SYRK is fine for A'A. For A'DA you can use SYMM for one side of it eg V = A'D and then use intel MKL's GEMMT for W = V A. GEMMT is like GEMM except it takes advantage of the fact that the result matrix is symmetric, and thus only has to do roughly half the work.

You are look for dsyrk subroutine of BLAS.

As described in the documentation:

SUBROUTINE dsyrk(UPLO,TRANS,N,K,ALPHA,A,LDA,BETA,C,LDC)
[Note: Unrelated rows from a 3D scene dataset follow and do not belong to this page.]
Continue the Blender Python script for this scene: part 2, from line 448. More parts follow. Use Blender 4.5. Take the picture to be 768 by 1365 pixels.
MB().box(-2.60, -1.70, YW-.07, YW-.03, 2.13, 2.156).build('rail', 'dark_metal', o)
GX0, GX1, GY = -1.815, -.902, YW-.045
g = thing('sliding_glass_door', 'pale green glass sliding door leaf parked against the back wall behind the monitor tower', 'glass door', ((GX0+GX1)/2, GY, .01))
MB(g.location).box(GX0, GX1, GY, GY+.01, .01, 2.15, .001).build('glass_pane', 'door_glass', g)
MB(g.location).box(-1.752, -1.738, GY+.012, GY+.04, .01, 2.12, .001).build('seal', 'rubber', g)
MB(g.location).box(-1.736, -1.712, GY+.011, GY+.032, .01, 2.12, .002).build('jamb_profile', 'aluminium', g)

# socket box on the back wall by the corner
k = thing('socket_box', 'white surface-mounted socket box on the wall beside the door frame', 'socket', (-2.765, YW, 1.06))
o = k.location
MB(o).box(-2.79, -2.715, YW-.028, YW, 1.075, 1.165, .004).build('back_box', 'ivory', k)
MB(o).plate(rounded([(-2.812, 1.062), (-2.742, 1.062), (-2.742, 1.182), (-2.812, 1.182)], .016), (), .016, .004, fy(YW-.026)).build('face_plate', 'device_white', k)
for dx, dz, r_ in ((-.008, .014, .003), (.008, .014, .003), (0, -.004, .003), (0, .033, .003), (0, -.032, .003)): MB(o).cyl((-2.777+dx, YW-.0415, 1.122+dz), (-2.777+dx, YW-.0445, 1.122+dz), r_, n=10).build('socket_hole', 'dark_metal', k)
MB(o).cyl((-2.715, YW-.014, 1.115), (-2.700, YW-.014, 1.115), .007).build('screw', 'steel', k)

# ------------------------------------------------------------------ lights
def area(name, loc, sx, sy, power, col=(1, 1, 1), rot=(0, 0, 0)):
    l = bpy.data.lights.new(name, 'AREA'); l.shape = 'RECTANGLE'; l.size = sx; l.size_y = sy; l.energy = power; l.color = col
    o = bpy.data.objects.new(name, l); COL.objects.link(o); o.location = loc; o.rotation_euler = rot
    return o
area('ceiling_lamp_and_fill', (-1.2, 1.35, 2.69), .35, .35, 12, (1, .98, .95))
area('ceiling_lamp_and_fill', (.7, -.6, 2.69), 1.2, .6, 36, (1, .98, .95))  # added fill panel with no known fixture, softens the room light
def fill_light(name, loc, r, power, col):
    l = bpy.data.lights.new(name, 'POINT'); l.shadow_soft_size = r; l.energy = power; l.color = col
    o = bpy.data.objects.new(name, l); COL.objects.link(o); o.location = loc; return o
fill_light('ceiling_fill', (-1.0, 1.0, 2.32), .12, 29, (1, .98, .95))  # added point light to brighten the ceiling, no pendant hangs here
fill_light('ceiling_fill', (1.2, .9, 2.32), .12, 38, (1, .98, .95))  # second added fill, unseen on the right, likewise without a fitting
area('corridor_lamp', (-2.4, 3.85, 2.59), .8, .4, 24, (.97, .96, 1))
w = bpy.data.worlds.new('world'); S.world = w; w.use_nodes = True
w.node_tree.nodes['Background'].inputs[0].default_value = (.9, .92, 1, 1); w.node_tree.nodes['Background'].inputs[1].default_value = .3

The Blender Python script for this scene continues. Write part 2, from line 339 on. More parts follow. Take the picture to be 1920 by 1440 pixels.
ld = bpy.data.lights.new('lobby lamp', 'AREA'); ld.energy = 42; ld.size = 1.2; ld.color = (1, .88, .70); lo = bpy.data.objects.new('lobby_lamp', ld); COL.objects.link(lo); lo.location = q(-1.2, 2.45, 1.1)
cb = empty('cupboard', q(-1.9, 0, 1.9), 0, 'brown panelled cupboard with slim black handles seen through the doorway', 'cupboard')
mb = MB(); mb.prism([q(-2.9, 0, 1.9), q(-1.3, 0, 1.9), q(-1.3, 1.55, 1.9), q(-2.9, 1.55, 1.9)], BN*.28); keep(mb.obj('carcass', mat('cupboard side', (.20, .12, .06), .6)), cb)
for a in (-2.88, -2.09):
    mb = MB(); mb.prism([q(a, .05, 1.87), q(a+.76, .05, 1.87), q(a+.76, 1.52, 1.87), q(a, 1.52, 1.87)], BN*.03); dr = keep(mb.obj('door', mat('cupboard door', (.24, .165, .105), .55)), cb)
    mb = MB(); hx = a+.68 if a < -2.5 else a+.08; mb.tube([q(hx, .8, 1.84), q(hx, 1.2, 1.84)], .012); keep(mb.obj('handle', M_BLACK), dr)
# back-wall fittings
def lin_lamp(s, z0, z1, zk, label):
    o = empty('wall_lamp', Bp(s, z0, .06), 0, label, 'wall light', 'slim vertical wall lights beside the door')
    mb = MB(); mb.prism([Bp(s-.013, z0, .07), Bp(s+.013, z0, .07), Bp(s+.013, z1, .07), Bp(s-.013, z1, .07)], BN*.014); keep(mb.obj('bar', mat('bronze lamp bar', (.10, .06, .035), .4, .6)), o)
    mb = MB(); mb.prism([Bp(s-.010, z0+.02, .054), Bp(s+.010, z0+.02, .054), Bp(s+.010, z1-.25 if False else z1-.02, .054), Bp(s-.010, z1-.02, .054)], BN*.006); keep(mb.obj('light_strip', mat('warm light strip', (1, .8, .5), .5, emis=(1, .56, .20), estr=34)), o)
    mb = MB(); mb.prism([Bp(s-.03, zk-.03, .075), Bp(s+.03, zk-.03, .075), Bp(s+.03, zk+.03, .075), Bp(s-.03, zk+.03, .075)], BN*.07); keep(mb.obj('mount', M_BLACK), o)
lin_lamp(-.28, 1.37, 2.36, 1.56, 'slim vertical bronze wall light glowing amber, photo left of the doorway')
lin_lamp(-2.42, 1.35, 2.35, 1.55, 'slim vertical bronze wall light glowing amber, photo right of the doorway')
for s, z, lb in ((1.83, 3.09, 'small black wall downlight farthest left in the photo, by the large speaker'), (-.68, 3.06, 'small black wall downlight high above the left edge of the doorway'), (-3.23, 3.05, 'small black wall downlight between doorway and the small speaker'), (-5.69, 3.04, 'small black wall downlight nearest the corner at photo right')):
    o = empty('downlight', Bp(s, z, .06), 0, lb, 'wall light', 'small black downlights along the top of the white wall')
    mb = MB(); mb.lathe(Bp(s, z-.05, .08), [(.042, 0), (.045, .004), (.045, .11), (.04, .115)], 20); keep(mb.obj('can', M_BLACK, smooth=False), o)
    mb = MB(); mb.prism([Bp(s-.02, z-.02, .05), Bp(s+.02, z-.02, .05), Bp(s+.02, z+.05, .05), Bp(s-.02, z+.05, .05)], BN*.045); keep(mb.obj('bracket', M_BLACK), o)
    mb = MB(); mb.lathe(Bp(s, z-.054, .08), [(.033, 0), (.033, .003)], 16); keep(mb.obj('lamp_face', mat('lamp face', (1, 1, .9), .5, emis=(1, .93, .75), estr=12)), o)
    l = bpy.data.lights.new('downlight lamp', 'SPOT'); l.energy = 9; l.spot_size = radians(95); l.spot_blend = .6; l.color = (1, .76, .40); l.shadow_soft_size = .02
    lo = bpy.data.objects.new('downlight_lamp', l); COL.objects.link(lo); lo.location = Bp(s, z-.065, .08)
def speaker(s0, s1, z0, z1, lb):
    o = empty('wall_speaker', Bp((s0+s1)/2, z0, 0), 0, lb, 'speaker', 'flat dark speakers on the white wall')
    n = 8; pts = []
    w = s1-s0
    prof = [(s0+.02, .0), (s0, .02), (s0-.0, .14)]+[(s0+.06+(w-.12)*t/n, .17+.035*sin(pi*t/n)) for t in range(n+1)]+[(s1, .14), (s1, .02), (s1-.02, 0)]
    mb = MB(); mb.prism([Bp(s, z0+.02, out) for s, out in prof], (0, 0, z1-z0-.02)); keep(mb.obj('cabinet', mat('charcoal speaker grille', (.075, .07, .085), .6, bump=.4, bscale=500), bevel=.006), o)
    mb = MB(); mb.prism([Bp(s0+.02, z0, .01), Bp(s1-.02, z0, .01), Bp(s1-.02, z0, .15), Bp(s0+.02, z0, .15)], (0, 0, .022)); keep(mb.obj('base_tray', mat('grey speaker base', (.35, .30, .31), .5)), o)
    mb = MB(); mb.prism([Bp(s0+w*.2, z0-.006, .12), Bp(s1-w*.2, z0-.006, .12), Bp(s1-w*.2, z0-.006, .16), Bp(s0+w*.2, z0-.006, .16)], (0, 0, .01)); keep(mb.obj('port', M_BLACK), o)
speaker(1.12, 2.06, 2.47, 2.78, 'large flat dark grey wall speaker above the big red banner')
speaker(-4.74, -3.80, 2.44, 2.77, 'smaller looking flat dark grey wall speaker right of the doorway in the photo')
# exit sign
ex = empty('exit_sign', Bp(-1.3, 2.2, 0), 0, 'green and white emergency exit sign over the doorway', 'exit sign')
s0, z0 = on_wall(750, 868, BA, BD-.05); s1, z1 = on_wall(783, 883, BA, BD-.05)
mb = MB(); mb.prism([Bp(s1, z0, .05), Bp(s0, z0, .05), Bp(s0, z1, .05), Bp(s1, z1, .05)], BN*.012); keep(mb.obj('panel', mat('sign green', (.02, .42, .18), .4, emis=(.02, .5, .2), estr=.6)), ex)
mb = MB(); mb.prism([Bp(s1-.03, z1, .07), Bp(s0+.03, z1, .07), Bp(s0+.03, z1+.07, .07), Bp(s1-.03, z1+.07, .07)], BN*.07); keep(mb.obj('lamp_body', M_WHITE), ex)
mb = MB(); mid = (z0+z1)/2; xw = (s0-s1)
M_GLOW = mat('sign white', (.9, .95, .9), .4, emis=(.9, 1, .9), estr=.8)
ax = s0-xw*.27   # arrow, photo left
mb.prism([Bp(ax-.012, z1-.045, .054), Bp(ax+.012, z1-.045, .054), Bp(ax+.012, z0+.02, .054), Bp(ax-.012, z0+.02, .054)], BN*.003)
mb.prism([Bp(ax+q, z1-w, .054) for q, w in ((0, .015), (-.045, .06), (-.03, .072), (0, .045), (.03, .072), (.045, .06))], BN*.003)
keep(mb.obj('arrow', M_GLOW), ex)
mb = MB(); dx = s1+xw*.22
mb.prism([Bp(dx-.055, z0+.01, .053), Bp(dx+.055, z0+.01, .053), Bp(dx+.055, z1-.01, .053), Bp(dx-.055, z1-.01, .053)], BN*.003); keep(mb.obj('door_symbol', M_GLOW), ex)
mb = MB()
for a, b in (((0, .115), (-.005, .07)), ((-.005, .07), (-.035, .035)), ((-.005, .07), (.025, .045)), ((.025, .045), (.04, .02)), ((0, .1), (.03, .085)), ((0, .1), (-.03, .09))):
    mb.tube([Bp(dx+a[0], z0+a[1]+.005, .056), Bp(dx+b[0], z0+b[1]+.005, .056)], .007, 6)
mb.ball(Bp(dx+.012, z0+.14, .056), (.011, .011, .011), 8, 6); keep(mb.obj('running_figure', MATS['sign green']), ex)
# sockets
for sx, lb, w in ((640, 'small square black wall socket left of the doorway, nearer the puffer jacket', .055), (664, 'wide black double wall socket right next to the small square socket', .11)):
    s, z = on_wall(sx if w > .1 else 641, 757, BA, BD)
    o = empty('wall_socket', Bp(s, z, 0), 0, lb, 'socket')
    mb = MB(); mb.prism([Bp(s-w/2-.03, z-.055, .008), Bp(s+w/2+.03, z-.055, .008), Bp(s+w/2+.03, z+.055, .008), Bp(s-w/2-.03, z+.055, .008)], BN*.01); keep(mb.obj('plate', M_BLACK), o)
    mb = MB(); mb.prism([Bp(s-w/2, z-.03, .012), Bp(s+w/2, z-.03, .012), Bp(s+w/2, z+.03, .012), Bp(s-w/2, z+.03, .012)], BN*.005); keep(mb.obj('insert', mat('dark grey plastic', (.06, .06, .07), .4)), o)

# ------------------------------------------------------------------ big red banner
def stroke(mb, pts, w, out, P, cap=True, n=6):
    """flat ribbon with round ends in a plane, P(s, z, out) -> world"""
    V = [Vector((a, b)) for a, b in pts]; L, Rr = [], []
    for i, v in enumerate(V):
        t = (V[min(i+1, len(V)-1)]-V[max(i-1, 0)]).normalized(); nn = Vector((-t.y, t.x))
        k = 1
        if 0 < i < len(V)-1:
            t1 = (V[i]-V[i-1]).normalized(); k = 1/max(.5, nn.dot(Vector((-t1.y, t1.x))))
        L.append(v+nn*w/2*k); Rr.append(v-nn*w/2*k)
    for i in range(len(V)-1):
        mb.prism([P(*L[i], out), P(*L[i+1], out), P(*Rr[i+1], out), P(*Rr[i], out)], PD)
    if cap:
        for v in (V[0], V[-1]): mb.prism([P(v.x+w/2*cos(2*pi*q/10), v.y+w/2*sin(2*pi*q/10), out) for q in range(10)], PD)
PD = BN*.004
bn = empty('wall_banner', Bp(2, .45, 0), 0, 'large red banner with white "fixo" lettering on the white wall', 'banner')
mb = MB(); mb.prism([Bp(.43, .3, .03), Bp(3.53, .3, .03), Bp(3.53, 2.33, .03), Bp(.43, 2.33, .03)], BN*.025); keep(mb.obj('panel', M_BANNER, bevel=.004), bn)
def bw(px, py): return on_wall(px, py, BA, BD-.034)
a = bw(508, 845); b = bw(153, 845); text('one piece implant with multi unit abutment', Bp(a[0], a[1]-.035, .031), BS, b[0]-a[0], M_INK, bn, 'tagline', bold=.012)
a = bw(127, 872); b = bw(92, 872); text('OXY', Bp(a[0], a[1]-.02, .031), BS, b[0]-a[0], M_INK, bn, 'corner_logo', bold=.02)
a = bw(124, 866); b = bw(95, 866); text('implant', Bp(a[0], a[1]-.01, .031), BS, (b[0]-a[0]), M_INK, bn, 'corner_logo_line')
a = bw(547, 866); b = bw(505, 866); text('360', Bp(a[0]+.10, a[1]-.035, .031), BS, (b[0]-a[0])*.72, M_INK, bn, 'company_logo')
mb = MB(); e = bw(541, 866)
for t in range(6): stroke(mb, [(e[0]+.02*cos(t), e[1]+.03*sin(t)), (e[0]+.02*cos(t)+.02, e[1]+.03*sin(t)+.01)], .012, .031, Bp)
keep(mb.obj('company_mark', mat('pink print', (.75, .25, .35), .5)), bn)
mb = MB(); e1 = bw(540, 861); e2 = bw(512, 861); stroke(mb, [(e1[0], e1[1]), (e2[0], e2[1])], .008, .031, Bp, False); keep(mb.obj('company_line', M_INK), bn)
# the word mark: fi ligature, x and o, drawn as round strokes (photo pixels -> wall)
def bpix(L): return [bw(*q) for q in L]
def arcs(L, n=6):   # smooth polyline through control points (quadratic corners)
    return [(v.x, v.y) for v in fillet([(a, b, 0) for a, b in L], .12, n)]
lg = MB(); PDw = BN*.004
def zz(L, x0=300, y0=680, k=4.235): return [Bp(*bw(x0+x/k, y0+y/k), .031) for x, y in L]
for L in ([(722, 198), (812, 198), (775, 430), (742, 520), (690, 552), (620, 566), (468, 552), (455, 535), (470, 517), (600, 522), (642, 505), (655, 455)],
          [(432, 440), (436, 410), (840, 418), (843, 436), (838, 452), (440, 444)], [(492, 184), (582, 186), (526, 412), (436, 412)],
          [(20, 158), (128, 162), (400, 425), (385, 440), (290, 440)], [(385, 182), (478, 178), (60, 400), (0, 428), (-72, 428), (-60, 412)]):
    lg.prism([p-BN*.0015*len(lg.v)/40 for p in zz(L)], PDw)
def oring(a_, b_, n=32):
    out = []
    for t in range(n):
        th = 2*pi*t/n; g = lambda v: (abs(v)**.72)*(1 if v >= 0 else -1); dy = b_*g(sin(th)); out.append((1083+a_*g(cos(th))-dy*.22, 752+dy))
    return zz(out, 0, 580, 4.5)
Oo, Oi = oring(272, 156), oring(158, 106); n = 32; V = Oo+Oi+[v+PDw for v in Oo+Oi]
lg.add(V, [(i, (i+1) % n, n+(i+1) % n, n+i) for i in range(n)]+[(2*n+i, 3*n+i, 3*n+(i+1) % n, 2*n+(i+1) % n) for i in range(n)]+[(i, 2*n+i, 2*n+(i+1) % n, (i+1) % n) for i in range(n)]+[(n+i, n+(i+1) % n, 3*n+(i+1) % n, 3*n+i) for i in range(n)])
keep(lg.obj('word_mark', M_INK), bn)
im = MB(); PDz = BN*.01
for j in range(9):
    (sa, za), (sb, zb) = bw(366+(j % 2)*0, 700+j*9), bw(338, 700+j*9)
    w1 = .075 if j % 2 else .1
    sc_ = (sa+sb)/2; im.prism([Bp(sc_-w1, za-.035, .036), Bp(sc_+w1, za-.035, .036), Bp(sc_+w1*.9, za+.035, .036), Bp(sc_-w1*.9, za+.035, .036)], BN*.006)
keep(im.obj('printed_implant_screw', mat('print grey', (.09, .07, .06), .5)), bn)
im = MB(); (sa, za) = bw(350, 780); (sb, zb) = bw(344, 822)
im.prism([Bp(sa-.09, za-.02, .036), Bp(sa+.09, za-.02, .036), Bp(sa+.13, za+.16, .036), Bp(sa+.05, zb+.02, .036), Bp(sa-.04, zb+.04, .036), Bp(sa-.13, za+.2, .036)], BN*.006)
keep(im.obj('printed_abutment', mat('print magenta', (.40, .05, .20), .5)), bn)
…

DSYRK performs one of the symmetric rank k operations

C := alpha*A*A**T + beta*C,

or

C := alpha*A**T*A + beta*C,

where alpha and beta are scalars, C is an n by n symmetric matrix and A is an n by k matrix in the first case and a k by n matrix in the second case.

In the case of A'A storing upper triangular is:

CALL dsyrk( 'U' , 'T' ,  N , M ,  1.0  , A , M , 0.0 , C , N )

For the A'DA there is no direct equivalent in BLAS. However you can use dsyr in a for loop.

SUBROUTINE dsyr(UPLO,N,ALPHA,X,INCX,A,LDA)

DSYR performs the symmetric rank 1 operation

A := alpha*x*x**T + A,

where alpha is a real scalar, x is an n element vector and A is an n by n symmetric matrix.

do i = 1, M
    call dsyr('U',N,D(i,i),A(1,i),M,C,N)
end do